Reproduce, character for character, the lines below from the first through the one with "the hand', 'ring')". Leave pictures out.
--- START ---
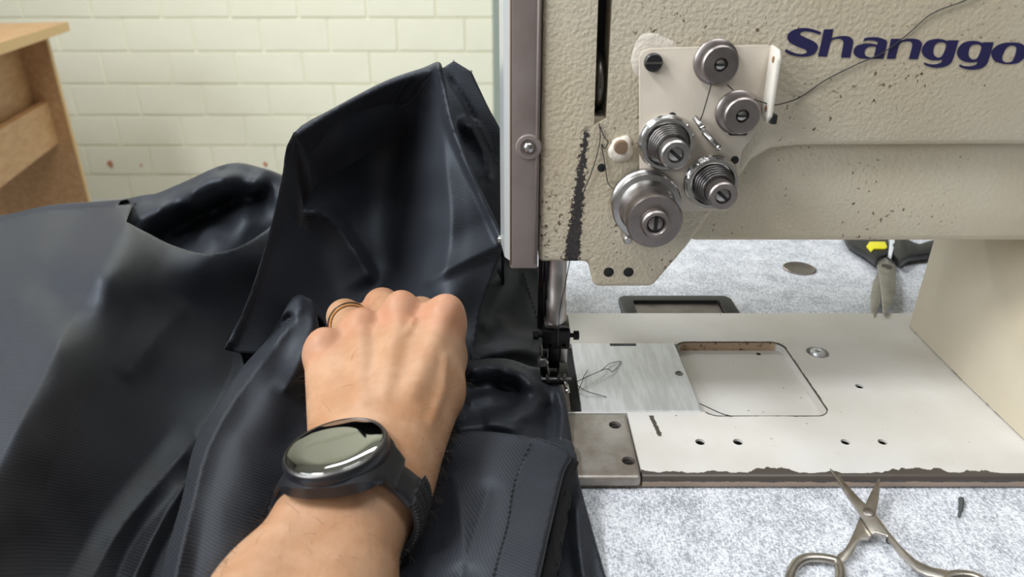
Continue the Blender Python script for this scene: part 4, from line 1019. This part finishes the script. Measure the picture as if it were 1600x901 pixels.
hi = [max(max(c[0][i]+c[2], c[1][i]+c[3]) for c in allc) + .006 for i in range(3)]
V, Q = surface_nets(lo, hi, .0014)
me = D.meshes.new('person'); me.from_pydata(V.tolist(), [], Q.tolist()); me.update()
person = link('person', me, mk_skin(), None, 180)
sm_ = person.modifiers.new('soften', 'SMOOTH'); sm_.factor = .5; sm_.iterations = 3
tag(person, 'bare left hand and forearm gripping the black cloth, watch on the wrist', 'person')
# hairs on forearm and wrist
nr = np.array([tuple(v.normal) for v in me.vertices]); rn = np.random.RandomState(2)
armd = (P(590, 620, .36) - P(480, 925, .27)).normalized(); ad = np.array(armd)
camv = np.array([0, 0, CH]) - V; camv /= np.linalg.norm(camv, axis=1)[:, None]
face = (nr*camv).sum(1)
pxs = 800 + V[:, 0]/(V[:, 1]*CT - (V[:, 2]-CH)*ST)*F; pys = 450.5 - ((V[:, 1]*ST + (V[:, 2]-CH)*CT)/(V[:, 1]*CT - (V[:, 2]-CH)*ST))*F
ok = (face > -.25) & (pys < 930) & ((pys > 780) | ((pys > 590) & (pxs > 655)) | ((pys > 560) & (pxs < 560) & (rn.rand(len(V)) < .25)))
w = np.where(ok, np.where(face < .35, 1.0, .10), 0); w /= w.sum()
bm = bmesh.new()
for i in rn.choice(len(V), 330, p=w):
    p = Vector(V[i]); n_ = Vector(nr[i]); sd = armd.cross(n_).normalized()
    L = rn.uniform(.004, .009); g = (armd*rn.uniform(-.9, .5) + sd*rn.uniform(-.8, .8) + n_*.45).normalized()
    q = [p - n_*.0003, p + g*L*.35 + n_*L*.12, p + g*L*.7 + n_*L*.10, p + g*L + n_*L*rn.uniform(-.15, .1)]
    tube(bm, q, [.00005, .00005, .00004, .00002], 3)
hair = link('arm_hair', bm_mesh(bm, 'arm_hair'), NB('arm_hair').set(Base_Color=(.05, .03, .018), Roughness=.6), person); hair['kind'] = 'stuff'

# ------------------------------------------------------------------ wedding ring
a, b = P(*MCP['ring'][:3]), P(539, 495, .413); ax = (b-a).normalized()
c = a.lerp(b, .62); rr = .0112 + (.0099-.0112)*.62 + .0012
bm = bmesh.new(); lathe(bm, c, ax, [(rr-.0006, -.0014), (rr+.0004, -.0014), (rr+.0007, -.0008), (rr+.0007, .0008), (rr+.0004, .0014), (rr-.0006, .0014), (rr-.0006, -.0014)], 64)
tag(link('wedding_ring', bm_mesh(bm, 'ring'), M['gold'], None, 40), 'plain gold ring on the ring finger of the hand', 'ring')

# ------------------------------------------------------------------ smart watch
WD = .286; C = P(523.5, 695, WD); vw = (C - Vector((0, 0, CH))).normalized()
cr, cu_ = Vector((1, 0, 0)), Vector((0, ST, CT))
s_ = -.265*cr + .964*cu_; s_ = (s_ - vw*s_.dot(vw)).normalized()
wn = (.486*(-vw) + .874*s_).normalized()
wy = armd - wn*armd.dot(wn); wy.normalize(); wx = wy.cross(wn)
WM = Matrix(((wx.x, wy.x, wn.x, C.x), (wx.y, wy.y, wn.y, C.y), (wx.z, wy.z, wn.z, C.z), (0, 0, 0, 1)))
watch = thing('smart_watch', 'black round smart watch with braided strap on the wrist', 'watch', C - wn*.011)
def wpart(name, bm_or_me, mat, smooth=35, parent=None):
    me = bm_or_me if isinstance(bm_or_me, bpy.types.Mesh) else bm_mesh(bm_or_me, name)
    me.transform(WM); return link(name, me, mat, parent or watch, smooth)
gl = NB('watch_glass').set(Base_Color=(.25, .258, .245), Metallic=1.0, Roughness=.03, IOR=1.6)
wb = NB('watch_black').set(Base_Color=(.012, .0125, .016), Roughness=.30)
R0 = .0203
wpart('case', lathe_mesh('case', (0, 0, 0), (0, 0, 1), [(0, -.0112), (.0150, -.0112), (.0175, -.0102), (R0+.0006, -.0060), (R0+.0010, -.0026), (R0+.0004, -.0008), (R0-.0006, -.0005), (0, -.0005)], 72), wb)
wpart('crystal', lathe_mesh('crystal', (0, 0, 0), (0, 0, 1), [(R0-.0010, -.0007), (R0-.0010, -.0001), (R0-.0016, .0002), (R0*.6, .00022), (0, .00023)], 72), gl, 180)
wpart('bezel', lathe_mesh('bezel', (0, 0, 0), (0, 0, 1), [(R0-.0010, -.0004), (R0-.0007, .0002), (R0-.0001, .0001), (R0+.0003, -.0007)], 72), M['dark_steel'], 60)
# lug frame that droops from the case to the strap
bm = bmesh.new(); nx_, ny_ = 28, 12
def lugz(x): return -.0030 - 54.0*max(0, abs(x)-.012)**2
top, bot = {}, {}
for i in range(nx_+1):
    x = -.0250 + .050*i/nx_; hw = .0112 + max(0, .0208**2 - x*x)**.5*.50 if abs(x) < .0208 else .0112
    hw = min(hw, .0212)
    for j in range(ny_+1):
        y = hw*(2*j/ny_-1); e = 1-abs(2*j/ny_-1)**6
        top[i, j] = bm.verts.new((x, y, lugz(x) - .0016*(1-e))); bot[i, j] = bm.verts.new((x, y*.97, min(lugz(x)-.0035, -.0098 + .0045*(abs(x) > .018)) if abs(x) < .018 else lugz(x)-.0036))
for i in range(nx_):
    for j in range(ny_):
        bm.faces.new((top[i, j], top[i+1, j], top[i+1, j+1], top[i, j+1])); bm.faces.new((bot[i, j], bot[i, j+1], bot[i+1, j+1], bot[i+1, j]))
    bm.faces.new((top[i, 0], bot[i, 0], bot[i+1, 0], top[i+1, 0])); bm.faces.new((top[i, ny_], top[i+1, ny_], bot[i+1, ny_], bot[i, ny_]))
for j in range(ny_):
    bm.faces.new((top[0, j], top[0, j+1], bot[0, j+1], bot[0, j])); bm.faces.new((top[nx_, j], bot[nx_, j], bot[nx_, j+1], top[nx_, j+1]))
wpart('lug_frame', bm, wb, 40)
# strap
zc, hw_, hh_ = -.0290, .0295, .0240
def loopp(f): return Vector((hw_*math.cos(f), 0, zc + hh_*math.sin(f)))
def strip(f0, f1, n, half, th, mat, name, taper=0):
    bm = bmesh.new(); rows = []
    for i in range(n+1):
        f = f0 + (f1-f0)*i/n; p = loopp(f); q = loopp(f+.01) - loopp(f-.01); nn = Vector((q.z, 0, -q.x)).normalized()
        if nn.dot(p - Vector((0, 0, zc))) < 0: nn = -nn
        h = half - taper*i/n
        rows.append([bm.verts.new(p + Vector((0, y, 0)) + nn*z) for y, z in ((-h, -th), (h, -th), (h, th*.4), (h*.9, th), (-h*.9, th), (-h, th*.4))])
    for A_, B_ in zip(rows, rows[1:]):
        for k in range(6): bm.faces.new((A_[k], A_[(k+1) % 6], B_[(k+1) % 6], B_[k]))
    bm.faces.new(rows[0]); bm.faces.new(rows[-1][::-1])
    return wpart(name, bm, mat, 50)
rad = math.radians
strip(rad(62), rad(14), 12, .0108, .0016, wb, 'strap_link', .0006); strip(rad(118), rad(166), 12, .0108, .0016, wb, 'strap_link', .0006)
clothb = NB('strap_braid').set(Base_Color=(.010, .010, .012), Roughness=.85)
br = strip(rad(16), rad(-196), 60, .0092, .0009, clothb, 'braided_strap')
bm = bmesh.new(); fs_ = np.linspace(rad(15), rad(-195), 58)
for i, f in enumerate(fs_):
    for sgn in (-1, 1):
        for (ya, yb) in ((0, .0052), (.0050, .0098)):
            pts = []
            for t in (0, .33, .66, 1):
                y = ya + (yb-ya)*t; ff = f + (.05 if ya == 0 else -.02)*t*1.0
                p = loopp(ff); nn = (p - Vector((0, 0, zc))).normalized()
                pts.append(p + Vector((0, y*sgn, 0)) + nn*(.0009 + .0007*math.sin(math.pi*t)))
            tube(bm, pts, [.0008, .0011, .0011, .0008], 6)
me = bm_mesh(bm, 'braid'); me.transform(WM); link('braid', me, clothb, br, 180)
--- END ---
▶ _ANSWER_
Continue the Blender Python script for this scene: part 4, from line 1019. This part finishes the script. Measure the picture as if it were 1600x901 pixels.
hi = [max(max(c[0][i]+c[2], c[1][i]+c[3]) for c in allc) + .006 for i in range(3)]
V, Q = surface_nets(lo, hi, .0014)
me = D.meshes.new('person'); me.from_pydata(V.tolist(), [], Q.tolist()); me.update()
person = link('person', me, mk_skin(), None, 180)
sm_ = person.modifiers.new('soften', 'SMOOTH'); sm_.factor = .5; sm_.iterations = 3
tag(person, 'bare left hand and forearm gripping the black cloth, watch on the wrist', 'person')
# hairs on forearm and wrist
nr = np.array([tuple(v.normal) for v in me.vertices]); rn = np.random.RandomState(2)
armd = (P(590, 620, .36) - P(480, 925, .27)).normalized(); ad = np.array(armd)
camv = np.array([0, 0, CH]) - V; camv /= np.linalg.norm(camv, axis=1)[:, None]
face = (nr*camv).sum(1)
pxs = 800 + V[:, 0]/(V[:, 1]*CT - (V[:, 2]-CH)*ST)*F; pys = 450.5 - ((V[:, 1]*ST + (V[:, 2]-CH)*CT)/(V[:, 1]*CT - (V[:, 2]-CH)*ST))*F
ok = (face > -.25) & (pys < 930) & ((pys > 780) | ((pys > 590) & (pxs > 655)) | ((pys > 560) & (pxs < 560) & (rn.rand(len(V)) < .25)))
w = np.where(ok, np.where(face < .35, 1.0, .10), 0); w /= w.sum()
bm = bmesh.new()
for i in rn.choice(len(V), 330, p=w):
    p = Vector(V[i]); n_ = Vector(nr[i]); sd = armd.cross(n_).normalized()
    L = rn.uniform(.004, .009); g = (armd*rn.uniform(-.9, .5) + sd*rn.uniform(-.8, .8) + n_*.45).normalized()
    q = [p - n_*.0003, p + g*L*.35 + n_*L*.12, p + g*L*.7 + n_*L*.10, p + g*L + n_*L*rn.uniform(-.15, .1)]
    tube(bm, q, [.00005, .00005, .00004, .00002], 3)
hair = link('arm_hair', bm_mesh(bm, 'arm_hair'), NB('arm_hair').set(Base_Color=(.05, .03, .018), Roughness=.6), person); hair['kind'] = 'stuff'

# ------------------------------------------------------------------ wedding ring
a, b = P(*MCP['ring'][:3]), P(539, 495, .413); ax = (b-a).normalized()
c = a.lerp(b, .62); rr = .0112 + (.0099-.0112)*.62 + .0012
bm = bmesh.new(); lathe(bm, c, ax, [(rr-.0006, -.0014), (rr+.0004, -.0014), (rr+.0007, -.0008), (rr+.0007, .0008), (rr+.0004, .0014), (rr-.0006, .0014), (rr-.0006, -.0014)], 64)
tag(link('wedding_ring', bm_mesh(bm, 'ring'), M['gold'], None, 40), 'plain gold ring on the ring finger of the hand', 'ring')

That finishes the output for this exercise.